@mark noble,
the thing you might find interesting is that, I've debunked it too, basically it's translated..well I didn't debunk it but it, Aramaic, can translate into two or more different texts.
I translated an entirely different story-and I stopped-there, realizing that the dead language is hyperbolic, and labyrinthine and supposed to be, so stopping because I did not want to blaspheme the translation given by someone else.
The important piece of information is that Aramaic looks, or the exciting fact I claim I found is that it is a hyperbolic language-like a cipher you have to know the original intent, a language indecipherable. Therefore I figured out the correct way to look at it is that it is definitely prophecy. And there I stopped translating because I didn't want to be a blasphemer.
It's basically that I have things that are extremely blasphemous, and that's what I'm afraid of.
So I have a pagan text that I translated out of it. I have an elaborate and believable translation, pagan account, of different pagan celebrations, during which time a feud began because Christians were trying to go to their celebrations, and also eat meat and party with them, and so their temple lord forcebly removed a christian, and there a fight began, or a war with Christians, due to being at their feast, because it's basically that Christians weren't supposed to eat meat and that kind of thing, so one time they got kicked out and told not to be hypocrites.
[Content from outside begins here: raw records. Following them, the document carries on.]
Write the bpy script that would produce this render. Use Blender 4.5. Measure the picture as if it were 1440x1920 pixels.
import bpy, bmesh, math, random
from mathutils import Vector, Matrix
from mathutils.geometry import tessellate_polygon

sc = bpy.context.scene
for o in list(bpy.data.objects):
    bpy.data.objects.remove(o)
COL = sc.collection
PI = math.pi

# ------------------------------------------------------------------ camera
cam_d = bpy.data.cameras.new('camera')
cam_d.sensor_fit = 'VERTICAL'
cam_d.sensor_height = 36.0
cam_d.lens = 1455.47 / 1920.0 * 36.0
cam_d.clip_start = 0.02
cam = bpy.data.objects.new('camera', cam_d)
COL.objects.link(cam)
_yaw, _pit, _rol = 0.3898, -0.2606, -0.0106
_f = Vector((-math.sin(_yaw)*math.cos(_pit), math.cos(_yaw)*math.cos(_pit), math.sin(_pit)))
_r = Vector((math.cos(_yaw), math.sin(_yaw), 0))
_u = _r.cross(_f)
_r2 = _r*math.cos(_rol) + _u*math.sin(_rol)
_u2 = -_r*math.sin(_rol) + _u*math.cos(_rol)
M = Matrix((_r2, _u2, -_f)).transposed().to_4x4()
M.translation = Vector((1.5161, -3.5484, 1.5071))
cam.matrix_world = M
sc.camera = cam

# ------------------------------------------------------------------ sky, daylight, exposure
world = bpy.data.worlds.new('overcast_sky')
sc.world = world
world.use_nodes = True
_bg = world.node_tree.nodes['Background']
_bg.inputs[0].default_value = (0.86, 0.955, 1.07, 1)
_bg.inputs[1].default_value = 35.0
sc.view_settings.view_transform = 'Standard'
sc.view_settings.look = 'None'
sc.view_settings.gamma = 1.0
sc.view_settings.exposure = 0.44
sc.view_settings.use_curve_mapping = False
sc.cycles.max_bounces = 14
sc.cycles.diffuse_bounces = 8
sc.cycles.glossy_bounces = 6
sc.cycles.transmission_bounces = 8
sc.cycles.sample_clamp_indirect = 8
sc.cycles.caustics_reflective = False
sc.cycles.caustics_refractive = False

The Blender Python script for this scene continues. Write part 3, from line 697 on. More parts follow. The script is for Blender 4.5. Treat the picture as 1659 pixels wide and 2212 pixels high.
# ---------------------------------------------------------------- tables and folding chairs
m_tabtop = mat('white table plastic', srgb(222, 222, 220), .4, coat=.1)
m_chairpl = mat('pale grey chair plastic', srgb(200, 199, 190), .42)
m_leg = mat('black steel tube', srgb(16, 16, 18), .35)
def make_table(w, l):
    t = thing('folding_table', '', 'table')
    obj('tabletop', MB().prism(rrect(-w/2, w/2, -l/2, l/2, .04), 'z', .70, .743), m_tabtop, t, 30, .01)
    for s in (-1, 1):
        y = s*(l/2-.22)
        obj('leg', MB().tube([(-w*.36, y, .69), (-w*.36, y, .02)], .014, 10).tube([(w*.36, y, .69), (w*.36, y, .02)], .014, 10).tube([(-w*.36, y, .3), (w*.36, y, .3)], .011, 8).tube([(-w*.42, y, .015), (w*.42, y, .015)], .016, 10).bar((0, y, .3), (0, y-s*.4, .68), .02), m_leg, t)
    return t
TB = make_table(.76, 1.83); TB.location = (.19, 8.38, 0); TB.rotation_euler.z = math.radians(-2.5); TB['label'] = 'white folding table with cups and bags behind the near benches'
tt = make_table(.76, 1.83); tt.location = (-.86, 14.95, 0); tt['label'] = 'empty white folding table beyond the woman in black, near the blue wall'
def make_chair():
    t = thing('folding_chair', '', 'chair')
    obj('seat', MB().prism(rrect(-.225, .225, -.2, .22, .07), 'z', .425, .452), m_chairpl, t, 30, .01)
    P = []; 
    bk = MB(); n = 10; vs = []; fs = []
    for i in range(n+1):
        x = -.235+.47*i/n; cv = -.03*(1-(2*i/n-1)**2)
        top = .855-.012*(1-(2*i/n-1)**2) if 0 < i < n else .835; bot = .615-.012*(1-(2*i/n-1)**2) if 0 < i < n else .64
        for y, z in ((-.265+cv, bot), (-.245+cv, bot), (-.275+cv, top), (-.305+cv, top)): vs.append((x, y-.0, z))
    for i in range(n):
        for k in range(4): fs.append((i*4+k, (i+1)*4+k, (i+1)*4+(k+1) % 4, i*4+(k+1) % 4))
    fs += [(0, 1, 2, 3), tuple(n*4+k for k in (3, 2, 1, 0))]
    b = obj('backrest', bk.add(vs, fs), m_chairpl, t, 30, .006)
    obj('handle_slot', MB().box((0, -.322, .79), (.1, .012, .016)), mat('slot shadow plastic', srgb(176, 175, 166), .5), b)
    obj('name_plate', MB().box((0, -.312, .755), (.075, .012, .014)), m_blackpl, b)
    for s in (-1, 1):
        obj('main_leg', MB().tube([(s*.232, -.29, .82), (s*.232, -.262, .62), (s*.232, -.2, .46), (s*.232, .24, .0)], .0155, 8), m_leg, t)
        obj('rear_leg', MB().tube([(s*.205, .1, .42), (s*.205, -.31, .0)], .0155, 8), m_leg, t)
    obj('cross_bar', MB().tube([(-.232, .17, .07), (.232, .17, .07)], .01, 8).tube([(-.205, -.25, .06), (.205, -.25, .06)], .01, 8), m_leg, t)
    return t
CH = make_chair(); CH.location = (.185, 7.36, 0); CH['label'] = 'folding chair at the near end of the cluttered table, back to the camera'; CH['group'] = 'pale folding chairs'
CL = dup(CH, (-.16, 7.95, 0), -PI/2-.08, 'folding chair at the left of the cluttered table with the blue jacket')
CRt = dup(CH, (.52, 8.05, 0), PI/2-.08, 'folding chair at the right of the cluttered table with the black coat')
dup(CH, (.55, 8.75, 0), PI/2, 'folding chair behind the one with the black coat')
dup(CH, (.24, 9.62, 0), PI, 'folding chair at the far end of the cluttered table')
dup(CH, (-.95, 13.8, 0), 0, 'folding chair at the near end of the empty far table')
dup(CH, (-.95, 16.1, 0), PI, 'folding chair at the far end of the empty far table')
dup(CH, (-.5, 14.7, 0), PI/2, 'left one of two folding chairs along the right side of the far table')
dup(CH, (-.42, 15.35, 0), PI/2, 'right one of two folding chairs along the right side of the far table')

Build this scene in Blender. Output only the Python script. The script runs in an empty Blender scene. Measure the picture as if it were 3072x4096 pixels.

Upon translating it I figured that the language itself is probably hyperbolic, a riddle language from ancient Greece, a more interesting fact.
No one knows Aramaic, by the way-I've corrected a few vocabulary words.
I feel like I just get these things because they're blasphemous: the delay is serious, unlike my plagiarizers. The delay is the work, that I have to do, to make sure what I publish print or write isn't a blasphemy.